**Stated goal**: Repeat exactly the lines from the start of the material below up to and including the "h.facade(s[0], s[1], G" line.

============

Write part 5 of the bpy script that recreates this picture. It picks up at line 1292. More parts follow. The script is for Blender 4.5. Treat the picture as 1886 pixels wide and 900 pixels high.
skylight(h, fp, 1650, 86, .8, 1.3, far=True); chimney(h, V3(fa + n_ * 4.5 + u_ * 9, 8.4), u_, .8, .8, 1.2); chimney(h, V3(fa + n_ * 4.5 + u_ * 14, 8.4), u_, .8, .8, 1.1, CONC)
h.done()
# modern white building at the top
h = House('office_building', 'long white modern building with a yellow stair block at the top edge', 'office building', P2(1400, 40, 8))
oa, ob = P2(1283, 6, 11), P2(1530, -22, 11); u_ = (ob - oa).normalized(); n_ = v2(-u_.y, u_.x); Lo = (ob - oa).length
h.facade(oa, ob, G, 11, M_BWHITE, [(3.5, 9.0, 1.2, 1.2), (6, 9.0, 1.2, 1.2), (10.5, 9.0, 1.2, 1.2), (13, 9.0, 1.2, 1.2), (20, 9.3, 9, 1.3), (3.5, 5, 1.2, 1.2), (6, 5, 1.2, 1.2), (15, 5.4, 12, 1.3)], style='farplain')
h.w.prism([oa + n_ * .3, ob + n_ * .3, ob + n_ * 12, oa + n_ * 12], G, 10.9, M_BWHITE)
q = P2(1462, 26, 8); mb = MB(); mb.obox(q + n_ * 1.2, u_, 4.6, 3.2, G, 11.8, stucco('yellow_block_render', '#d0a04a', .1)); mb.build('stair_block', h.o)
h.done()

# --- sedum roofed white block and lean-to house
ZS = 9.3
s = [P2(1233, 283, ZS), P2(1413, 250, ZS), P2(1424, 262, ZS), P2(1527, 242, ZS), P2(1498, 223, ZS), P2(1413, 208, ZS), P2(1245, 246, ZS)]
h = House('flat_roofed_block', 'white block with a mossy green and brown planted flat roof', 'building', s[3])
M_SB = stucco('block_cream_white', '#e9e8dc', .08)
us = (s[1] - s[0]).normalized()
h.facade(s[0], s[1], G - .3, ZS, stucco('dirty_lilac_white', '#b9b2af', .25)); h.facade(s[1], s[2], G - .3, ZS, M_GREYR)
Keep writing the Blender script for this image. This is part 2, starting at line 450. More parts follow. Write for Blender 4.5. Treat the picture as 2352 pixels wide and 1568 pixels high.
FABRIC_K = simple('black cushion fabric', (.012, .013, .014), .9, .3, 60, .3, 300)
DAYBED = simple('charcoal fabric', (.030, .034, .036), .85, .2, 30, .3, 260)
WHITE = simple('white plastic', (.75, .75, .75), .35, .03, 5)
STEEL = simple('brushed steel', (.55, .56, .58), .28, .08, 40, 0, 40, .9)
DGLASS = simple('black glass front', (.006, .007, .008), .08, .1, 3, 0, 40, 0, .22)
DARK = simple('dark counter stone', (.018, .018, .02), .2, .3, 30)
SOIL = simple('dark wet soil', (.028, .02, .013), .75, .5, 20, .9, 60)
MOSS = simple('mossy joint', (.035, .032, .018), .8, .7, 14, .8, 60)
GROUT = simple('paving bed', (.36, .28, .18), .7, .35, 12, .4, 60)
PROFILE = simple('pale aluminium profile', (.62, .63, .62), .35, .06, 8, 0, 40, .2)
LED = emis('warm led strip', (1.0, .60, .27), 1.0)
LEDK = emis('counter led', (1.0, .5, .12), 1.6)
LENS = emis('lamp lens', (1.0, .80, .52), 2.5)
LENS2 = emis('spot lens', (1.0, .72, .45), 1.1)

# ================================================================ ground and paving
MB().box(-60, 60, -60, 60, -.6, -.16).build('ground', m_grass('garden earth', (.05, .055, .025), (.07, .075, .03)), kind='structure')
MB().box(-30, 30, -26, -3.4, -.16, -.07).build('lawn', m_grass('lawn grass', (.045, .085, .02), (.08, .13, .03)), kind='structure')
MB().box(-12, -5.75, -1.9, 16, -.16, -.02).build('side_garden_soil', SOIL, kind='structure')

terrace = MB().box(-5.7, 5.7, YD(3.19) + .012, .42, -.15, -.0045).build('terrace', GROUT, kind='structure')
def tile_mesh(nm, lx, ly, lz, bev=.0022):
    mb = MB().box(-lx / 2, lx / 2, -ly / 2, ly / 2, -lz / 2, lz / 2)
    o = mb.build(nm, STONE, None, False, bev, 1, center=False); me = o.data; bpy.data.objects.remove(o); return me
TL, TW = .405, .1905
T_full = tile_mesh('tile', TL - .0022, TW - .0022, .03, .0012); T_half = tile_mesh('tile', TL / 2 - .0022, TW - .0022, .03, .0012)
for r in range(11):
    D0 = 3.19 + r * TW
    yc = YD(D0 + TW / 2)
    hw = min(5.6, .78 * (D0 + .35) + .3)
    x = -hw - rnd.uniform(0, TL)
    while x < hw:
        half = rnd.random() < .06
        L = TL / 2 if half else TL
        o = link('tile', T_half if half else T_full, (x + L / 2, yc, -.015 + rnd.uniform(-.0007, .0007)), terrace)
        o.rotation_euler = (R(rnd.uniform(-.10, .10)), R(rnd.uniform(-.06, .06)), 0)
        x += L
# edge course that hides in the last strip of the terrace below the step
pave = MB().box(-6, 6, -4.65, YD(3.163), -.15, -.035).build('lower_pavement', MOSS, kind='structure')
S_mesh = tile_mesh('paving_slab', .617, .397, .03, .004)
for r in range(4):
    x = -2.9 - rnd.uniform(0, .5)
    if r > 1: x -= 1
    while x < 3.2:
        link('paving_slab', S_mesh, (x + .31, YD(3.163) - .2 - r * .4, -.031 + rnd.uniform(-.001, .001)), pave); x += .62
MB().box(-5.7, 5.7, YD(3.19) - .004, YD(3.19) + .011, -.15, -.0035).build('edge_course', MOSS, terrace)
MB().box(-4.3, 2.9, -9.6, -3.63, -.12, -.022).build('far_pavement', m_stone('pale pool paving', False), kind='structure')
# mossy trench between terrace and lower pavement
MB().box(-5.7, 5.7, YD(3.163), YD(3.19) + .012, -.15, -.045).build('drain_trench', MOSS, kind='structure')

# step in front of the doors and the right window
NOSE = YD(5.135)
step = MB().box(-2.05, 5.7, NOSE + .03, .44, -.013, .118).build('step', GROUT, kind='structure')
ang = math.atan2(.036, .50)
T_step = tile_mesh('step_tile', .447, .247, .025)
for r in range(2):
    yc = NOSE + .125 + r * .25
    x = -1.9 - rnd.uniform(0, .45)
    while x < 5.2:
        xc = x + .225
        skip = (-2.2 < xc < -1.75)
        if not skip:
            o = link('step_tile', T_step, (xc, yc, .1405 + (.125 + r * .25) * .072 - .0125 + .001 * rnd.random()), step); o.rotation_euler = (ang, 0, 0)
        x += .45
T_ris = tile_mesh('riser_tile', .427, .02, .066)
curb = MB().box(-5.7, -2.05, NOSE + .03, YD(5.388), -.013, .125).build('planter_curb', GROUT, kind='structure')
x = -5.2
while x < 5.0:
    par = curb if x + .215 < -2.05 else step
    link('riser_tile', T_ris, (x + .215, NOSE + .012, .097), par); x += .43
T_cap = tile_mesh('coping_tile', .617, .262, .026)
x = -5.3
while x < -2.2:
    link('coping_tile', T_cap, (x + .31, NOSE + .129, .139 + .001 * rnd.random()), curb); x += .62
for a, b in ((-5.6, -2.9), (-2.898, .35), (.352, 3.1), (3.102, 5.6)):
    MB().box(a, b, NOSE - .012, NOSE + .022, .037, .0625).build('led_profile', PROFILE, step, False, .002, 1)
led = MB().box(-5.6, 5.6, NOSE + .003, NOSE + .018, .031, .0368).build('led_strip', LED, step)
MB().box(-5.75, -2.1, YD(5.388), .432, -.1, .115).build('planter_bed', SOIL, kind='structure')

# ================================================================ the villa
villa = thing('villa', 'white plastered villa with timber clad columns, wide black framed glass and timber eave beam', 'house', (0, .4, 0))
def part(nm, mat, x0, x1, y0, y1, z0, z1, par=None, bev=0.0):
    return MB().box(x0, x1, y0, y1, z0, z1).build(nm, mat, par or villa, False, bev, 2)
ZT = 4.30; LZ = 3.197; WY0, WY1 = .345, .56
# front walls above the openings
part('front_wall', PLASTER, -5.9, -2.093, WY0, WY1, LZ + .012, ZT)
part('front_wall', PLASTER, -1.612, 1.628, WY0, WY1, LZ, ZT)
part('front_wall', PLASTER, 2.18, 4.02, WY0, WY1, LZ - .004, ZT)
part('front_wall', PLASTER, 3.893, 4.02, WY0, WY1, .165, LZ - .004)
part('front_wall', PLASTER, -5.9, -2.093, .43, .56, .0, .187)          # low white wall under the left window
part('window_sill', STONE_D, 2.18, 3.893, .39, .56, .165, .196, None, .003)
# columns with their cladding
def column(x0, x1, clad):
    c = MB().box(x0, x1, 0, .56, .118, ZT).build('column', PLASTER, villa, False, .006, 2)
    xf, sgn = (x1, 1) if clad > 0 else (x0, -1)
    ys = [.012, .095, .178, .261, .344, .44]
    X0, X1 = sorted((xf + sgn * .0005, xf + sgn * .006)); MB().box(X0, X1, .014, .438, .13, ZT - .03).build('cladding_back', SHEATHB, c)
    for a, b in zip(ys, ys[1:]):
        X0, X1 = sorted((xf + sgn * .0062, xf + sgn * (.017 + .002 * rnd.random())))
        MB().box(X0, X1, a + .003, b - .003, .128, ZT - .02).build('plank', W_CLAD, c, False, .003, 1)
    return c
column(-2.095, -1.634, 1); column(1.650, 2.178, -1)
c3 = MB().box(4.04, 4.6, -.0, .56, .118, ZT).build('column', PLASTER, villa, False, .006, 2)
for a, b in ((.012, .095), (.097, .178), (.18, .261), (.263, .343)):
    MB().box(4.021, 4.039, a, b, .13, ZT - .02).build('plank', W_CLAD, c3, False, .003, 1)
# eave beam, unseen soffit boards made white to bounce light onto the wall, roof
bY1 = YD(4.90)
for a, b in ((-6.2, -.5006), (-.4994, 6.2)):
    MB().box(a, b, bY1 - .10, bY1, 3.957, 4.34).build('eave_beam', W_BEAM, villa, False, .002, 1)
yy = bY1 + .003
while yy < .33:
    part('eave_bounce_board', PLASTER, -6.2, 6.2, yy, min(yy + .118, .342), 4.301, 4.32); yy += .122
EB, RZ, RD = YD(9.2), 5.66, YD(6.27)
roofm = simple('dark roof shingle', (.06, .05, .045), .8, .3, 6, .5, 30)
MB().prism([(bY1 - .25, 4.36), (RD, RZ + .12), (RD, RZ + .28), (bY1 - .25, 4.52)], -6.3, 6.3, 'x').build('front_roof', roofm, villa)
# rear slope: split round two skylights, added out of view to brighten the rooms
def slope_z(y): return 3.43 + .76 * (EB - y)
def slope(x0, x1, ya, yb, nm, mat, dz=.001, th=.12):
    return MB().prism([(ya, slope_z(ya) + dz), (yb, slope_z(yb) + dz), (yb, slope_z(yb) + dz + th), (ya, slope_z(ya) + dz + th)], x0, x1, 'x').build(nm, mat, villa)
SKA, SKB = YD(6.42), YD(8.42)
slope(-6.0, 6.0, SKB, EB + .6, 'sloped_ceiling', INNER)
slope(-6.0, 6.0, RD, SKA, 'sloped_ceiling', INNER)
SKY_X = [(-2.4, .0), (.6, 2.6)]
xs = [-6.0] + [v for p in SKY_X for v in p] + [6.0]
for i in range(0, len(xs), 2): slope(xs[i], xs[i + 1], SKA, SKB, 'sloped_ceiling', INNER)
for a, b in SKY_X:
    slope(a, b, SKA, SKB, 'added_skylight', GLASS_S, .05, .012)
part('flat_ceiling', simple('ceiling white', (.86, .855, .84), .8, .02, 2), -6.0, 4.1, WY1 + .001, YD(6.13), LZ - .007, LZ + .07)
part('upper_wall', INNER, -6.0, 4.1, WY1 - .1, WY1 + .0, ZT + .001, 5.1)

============

**Written response**:
Write part 5 of the bpy script that recreates this picture. It picks up at line 1292. More parts follow. The script is for Blender 4.5. Treat the picture as 1886 pixels wide and 900 pixels high.
skylight(h, fp, 1650, 86, .8, 1.3, far=True); chimney(h, V3(fa + n_ * 4.5 + u_ * 9, 8.4), u_, .8, .8, 1.2); chimney(h, V3(fa + n_ * 4.5 + u_ * 14, 8.4), u_, .8, .8, 1.1, CONC)
h.done()
# modern white building at the top
h = House('office_building', 'long white modern building with a yellow stair block at the top edge', 'office building', P2(1400, 40, 8))
oa, ob = P2(1283, 6, 11), P2(1530, -22, 11); u_ = (ob - oa).normalized(); n_ = v2(-u_.y, u_.x); Lo = (ob - oa).length
h.facade(oa, ob, G, 11, M_BWHITE, [(3.5, 9.0, 1.2, 1.2), (6, 9.0, 1.2, 1.2), (10.5, 9.0, 1.2, 1.2), (13, 9.0, 1.2, 1.2), (20, 9.3, 9, 1.3), (3.5, 5, 1.2, 1.2), (6, 5, 1.2, 1.2), (15, 5.4, 12, 1.3)], style='farplain')
h.w.prism([oa + n_ * .3, ob + n_ * .3, ob + n_ * 12, oa + n_ * 12], G, 10.9, M_BWHITE)
q = P2(1462, 26, 8); mb = MB(); mb.obox(q + n_ * 1.2, u_, 4.6, 3.2, G, 11.8, stucco('yellow_block_render', '#d0a04a', .1)); mb.build('stair_block', h.o)
h.done()

# --- sedum roofed white block and lean-to house
ZS = 9.3
s = [P2(1233, 283, ZS), P2(1413, 250, ZS), P2(1424, 262, ZS), P2(1527, 242, ZS), P2(1498, 223, ZS), P2(1413, 208, ZS), P2(1245, 246, ZS)]
h = House('flat_roofed_block', 'white block with a mossy green and brown planted flat roof', 'building', s[3])
M_SB = stucco('block_cream_white', '#e9e8dc', .08)
us = (s[1] - s[0]).normalized()
h.facade(s[0], s[1], G - .3, ZS, stucco('dirty_lilac_white', '#b9b2af', .25)); h.facade(s[1], s[2], G - .3, ZS, M_GREYR)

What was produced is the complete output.